Task |
Give back exactly the lines from the start of the listing to the line containing "return float(X[i]), float(Y[i]), float(zz[i])", inclusive, and nothing beyond them.

Source material |

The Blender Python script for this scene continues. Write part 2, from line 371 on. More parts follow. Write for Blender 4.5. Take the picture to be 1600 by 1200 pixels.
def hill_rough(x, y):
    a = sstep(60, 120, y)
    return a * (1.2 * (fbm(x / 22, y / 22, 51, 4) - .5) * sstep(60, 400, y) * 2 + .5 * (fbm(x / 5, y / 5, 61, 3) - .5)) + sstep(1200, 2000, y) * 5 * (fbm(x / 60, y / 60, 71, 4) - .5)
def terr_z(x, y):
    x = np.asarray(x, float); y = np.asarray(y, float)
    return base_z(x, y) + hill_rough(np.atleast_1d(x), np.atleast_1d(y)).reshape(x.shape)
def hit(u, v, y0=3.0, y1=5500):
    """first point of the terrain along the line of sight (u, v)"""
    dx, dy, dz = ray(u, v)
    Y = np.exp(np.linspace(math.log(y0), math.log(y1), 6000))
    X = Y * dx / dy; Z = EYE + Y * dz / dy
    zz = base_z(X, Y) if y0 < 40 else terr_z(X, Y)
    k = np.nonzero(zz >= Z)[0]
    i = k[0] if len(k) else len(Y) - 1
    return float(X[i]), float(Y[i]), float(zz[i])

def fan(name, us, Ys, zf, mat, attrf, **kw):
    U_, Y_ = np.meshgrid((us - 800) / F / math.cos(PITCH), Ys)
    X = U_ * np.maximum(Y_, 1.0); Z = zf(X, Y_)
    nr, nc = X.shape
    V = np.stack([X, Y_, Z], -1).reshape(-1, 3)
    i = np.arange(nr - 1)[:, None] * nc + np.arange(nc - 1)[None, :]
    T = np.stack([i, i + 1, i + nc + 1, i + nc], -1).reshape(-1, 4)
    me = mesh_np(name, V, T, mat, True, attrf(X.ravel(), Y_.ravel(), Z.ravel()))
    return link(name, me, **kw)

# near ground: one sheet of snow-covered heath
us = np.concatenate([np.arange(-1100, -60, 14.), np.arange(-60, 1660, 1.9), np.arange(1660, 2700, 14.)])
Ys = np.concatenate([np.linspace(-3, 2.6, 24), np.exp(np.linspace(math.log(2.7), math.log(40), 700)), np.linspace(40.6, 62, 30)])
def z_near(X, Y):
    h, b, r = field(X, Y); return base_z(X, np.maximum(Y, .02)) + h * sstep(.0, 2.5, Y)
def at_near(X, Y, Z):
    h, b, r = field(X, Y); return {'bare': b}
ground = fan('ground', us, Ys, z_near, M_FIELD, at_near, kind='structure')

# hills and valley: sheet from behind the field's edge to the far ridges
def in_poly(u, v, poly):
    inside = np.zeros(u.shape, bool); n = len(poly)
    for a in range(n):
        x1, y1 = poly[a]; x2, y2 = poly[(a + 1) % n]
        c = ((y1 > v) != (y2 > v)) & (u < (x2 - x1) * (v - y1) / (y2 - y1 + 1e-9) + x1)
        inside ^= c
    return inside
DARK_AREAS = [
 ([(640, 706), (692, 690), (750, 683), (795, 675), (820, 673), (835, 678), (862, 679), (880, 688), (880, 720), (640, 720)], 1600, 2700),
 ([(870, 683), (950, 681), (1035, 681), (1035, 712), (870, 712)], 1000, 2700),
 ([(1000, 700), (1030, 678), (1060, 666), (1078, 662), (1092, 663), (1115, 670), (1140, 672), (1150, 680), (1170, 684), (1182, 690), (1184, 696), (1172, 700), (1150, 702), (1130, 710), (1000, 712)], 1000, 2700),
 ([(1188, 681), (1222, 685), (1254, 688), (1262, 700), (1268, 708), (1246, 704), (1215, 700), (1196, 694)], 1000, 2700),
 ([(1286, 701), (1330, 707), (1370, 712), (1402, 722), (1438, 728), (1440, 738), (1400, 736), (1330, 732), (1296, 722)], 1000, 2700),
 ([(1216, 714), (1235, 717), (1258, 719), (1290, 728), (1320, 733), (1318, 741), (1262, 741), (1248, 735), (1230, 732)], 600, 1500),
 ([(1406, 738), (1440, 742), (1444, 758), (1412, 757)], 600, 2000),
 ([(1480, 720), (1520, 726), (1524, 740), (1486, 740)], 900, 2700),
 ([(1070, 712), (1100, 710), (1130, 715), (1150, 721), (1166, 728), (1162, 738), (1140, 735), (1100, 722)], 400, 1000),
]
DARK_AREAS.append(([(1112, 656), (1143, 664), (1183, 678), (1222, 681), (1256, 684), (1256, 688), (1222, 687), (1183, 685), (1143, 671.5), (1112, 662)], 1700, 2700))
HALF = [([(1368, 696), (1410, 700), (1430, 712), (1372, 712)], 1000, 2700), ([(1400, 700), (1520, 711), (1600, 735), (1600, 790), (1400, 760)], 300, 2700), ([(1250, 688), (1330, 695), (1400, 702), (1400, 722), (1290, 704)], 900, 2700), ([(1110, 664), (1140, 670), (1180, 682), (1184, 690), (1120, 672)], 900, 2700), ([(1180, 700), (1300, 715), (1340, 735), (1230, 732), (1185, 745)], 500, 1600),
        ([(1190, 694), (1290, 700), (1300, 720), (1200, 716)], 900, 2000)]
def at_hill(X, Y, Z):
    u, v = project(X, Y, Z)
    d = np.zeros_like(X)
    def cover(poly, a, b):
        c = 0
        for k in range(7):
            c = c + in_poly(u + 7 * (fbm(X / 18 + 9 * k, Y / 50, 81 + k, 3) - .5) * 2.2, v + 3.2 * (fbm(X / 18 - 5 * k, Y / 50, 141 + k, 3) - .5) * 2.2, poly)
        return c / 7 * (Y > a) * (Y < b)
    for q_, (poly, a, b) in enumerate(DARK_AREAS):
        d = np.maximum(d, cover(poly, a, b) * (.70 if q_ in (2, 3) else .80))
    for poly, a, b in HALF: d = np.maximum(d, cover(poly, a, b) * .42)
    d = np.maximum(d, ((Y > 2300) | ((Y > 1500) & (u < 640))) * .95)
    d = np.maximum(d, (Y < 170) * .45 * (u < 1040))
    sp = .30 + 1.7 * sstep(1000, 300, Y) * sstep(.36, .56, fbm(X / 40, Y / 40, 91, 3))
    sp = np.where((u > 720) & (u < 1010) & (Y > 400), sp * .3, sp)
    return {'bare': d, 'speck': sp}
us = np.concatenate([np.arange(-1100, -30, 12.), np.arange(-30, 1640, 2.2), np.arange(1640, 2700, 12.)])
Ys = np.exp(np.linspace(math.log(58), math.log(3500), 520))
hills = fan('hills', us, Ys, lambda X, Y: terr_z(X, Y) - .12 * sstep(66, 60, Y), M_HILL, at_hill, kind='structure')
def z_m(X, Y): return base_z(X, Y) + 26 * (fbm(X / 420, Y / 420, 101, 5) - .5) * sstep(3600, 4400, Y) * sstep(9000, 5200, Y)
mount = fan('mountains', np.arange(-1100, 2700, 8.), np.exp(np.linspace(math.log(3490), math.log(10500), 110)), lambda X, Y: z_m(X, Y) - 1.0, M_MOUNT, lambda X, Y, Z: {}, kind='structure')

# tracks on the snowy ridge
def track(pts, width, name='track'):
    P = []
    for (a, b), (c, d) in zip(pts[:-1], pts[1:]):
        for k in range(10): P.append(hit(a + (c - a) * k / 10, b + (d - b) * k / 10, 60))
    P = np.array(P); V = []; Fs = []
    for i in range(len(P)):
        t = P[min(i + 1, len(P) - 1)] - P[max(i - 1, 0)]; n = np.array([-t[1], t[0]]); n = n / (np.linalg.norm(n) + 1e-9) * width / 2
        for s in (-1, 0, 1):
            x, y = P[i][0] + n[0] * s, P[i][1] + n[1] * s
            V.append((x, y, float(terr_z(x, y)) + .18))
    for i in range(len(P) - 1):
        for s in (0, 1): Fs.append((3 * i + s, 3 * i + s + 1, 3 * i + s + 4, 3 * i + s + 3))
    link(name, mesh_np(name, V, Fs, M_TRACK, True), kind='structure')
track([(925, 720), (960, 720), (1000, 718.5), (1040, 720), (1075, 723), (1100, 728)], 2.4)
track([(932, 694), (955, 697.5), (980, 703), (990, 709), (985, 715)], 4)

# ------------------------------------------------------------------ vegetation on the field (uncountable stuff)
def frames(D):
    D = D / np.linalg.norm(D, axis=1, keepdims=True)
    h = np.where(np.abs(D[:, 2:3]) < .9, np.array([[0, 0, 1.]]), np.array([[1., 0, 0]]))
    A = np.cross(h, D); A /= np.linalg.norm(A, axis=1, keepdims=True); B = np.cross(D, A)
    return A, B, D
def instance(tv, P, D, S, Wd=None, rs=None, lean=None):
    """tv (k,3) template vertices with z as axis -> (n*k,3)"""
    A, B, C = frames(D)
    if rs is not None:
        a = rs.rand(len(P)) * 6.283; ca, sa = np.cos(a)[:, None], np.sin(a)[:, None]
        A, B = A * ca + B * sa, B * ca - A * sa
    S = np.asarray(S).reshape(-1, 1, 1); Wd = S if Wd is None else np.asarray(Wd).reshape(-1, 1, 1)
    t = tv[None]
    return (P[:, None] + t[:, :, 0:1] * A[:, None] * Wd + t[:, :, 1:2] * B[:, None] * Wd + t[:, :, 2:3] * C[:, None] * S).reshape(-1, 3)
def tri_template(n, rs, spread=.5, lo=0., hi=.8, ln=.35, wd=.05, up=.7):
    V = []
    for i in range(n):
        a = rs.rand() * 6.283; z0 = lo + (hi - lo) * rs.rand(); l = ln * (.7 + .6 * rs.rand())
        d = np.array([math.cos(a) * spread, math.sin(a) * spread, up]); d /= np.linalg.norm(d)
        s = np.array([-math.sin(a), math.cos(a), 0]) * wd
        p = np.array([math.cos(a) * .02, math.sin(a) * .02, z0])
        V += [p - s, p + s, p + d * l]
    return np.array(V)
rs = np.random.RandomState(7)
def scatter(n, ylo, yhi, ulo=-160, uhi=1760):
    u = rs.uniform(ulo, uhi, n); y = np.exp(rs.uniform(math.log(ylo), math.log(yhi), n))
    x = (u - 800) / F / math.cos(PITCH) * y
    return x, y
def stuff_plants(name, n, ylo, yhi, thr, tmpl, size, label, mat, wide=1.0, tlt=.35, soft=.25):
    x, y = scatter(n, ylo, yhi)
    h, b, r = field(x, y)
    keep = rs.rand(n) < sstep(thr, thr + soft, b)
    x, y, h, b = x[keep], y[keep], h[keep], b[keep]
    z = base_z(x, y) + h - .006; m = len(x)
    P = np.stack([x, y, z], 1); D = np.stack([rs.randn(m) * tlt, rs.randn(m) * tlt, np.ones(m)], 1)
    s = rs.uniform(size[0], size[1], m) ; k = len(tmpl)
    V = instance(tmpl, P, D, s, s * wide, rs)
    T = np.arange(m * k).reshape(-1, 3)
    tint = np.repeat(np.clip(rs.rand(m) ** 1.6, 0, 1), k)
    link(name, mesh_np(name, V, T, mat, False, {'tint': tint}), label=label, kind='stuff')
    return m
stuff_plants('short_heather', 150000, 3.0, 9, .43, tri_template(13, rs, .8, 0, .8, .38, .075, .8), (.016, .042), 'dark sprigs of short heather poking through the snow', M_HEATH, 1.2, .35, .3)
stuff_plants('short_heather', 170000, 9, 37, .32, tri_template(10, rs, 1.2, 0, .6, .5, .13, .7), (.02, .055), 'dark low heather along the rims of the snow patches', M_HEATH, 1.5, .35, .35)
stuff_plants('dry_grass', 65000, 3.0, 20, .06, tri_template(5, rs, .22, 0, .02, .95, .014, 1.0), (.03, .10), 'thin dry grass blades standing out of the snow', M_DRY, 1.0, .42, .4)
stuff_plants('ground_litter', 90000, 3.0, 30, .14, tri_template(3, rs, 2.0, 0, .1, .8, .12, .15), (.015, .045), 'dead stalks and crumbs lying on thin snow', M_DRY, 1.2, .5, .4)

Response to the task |
The Blender Python script for this scene continues. Write part 2, from line 371 on. More parts follow. Write for Blender 4.5. Take the picture to be 1600 by 1200 pixels.
def hill_rough(x, y):
    a = sstep(60, 120, y)
    return a * (1.2 * (fbm(x / 22, y / 22, 51, 4) - .5) * sstep(60, 400, y) * 2 + .5 * (fbm(x / 5, y / 5, 61, 3) - .5)) + sstep(1200, 2000, y) * 5 * (fbm(x / 60, y / 60, 71, 4) - .5)
def terr_z(x, y):
    x = np.asarray(x, float); y = np.asarray(y, float)
    return base_z(x, y) + hill_rough(np.atleast_1d(x), np.atleast_1d(y)).reshape(x.shape)
def hit(u, v, y0=3.0, y1=5500):
    """first point of the terrain along the line of sight (u, v)"""
    dx, dy, dz = ray(u, v)
    Y = np.exp(np.linspace(math.log(y0), math.log(y1), 6000))
    X = Y * dx / dy; Z = EYE + Y * dz / dy
    zz = base_z(X, Y) if y0 < 40 else terr_z(X, Y)
    k = np.nonzero(zz >= Z)[0]
    i = k[0] if len(k) else len(Y) - 1
    return float(X[i]), float(Y[i]), float(zz[i])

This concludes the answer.